Es tan alarmante, global y rápido este proceso de acaparamiento de tierras (sólo en los últimos tres años, según datos del International Food Policy Research Institute, 20 millones de hectáreas de tierras agrarias han sido objeto de transacciones que implican a compradores extranjeros, es decir, una superficie similar al área agrícola de toda Francia) que a las voces críticas de algunas ONG y movimientos campesinos se ha sumado la propia FAO (Organización Mundial de la Alimentación) y la Relatoría Especial de las Naciones Unidas sobre el Derecho a la Alimentación. Su relator Olivier De Schutter ha solicitado a los líderes del G-8 que en la cumbre que van a celebrar en Italia este mes de julio se aborde el tema de estas “inversiones en la agricultura”, reclamando una regulación sobre las mismas.
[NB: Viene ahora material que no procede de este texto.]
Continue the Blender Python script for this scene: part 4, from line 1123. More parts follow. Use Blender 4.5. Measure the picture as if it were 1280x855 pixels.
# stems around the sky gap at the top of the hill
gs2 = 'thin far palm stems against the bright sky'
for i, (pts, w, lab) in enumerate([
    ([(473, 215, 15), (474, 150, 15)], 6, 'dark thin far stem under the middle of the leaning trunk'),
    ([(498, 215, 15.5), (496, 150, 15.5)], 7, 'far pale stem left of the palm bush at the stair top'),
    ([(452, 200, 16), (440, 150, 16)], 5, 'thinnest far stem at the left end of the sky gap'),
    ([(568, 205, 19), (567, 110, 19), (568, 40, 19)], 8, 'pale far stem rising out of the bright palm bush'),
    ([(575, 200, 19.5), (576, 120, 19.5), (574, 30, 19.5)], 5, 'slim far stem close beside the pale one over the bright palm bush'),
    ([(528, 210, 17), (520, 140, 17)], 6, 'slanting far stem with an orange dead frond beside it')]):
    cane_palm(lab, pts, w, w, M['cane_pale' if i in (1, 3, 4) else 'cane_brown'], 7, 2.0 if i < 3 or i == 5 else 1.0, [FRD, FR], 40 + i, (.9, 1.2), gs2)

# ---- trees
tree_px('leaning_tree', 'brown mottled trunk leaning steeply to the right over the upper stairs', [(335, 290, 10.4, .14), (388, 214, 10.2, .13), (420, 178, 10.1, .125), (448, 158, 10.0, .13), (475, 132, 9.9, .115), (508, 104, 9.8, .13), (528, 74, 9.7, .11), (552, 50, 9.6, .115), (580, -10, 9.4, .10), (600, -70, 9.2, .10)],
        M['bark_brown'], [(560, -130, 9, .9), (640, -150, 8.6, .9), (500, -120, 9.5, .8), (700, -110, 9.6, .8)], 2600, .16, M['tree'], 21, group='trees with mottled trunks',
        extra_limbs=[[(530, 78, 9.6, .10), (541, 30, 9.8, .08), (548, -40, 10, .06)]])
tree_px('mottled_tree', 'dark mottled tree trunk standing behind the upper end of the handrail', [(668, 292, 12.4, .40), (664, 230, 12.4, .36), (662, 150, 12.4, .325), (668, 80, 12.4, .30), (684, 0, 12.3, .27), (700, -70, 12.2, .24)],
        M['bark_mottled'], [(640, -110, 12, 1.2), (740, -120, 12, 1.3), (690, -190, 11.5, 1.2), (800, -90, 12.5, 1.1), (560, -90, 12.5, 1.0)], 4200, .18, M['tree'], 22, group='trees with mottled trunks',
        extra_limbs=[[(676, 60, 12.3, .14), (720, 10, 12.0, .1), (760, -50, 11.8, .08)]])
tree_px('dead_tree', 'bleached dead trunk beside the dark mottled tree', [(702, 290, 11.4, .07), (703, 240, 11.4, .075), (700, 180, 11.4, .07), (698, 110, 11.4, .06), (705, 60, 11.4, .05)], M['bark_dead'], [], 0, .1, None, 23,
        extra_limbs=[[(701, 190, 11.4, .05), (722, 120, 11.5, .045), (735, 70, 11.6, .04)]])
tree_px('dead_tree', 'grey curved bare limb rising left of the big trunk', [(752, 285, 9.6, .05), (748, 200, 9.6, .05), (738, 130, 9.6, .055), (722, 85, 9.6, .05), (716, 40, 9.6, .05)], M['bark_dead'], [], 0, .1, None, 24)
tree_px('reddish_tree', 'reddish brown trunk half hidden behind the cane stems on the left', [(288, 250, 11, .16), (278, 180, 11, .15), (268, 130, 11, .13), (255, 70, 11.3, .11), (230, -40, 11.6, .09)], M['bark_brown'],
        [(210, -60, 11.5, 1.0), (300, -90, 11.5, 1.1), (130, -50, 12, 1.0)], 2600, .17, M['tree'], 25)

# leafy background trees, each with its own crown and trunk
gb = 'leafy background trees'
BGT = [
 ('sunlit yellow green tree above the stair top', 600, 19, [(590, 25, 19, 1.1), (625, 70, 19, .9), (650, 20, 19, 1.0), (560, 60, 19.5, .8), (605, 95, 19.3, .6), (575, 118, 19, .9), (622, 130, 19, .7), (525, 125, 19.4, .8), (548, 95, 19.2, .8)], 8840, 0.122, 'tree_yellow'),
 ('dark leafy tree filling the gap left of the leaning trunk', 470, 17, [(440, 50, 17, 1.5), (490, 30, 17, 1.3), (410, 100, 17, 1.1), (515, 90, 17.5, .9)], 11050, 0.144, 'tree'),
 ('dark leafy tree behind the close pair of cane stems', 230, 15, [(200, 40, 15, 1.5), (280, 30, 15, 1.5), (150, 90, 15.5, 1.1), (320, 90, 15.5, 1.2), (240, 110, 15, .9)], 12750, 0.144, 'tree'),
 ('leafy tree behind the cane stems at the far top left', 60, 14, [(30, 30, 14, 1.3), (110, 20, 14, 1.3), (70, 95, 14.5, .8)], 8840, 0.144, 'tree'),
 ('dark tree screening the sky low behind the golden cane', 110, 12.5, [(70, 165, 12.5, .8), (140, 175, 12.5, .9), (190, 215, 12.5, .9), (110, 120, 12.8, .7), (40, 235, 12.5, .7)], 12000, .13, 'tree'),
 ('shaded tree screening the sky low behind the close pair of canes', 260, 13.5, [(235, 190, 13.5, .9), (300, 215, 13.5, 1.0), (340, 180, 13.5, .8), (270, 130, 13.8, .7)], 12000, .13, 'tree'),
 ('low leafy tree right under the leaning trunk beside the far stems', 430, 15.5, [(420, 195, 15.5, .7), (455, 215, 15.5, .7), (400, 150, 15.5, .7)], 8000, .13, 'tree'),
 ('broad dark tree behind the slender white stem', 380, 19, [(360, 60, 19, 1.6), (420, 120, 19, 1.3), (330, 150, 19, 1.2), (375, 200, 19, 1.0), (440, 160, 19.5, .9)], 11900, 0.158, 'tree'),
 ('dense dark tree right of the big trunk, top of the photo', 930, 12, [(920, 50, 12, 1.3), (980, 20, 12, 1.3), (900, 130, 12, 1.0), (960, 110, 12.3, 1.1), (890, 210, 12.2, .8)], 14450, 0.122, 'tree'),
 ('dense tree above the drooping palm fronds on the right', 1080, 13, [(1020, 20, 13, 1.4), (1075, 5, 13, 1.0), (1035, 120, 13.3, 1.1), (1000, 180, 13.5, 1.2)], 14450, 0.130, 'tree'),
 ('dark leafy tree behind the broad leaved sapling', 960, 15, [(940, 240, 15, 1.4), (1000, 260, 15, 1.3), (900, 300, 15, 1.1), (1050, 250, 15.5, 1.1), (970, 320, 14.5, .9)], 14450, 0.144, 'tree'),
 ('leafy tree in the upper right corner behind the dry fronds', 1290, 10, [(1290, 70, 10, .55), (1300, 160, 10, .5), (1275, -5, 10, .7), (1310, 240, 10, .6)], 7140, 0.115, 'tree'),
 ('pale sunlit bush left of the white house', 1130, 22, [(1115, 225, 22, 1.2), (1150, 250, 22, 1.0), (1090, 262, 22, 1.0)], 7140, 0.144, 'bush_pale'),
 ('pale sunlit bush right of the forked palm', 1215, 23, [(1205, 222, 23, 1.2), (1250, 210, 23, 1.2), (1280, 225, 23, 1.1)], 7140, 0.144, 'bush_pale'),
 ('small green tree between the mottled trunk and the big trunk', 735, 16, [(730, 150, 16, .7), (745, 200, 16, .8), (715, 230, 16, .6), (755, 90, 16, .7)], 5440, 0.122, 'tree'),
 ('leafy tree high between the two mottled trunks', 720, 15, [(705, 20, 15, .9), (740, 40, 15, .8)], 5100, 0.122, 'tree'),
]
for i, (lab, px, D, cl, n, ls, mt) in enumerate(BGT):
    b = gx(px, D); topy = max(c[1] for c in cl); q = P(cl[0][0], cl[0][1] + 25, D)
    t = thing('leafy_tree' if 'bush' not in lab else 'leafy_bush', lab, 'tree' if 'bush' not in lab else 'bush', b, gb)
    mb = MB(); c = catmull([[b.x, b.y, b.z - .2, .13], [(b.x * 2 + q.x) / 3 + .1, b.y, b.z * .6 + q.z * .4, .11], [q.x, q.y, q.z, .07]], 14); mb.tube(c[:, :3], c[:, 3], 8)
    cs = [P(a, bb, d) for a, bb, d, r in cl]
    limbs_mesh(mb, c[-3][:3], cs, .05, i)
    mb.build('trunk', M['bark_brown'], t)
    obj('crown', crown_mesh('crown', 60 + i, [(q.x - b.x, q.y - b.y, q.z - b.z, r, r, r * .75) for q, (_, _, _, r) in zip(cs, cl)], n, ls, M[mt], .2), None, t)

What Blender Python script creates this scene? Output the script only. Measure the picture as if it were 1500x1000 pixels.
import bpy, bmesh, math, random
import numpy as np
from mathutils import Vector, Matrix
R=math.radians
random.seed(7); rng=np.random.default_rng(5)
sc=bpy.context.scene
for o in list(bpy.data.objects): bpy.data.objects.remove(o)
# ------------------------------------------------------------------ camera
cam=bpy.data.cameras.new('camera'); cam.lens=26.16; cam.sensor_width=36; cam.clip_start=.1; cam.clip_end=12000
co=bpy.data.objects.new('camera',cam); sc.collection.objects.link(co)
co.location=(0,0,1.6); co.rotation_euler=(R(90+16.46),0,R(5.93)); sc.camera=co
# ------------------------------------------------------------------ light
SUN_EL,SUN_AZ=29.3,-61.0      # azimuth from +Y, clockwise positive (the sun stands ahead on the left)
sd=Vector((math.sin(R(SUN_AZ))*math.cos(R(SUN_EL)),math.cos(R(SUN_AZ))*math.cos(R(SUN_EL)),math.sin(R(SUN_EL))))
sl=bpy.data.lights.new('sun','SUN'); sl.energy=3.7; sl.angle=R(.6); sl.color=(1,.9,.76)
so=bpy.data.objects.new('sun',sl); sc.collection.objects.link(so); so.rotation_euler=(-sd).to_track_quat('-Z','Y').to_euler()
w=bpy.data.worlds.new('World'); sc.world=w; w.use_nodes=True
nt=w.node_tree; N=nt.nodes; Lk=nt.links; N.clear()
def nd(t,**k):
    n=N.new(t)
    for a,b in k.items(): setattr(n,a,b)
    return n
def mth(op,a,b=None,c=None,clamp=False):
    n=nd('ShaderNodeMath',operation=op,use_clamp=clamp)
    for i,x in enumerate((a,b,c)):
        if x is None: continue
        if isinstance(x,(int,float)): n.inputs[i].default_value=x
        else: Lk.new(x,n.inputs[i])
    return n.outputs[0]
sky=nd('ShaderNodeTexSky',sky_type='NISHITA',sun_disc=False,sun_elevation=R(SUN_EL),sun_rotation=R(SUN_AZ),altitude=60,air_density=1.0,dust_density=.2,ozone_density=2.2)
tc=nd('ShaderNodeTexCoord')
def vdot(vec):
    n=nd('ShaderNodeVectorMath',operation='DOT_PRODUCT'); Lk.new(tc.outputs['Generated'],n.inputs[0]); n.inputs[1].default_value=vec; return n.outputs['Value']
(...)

De Schutter y la FAO son, a mi juicio, muy confiados, porque entienden que una regulación ética “podría ser positiva, después de muchos años en los que ha habido falta de interés en el mundo por invertir en la agricultura”. Proponen que los inversores firmen contratos con las autoridades locales, en lugar de optar por comprar tierras; que los inversores se comprometan a que una parte de la cosecha obtenida se venda en el país; que se minimicen los cultivos que se usarán como materias primas para biocarburantes; que los Gobiernos y los inversores promuevan sistemas agrícolas que incrementen el empleo local –en lugar de otros mecanizados– y en dar prioridad a producciones más ecológicas, así como a la gestión sostenible del agua. Son muy confiados porque, con la propagación de tratados bilaterales de libre comercio, estos especialistas en la especulación se han asegurado que sus inversiones no tengan que acatar condiciones. Comparto, en cambio, el grito de los campesinos en América Latina a favor de su soberanía sobre sus recursos, “La tierra no se vende. Se trabaja y se defiende”. Como la defendió el poeta nigeriano que escribió: “Los cuerpos se han multiplicado. Y cubren la tierra. El xilófono del jefe muerto. Ahí continúa, ha olvidado el pasado. Los espíritus ancestrales caminan a casa. Caminan llorando. Las tierras huérfanas se lamentan”.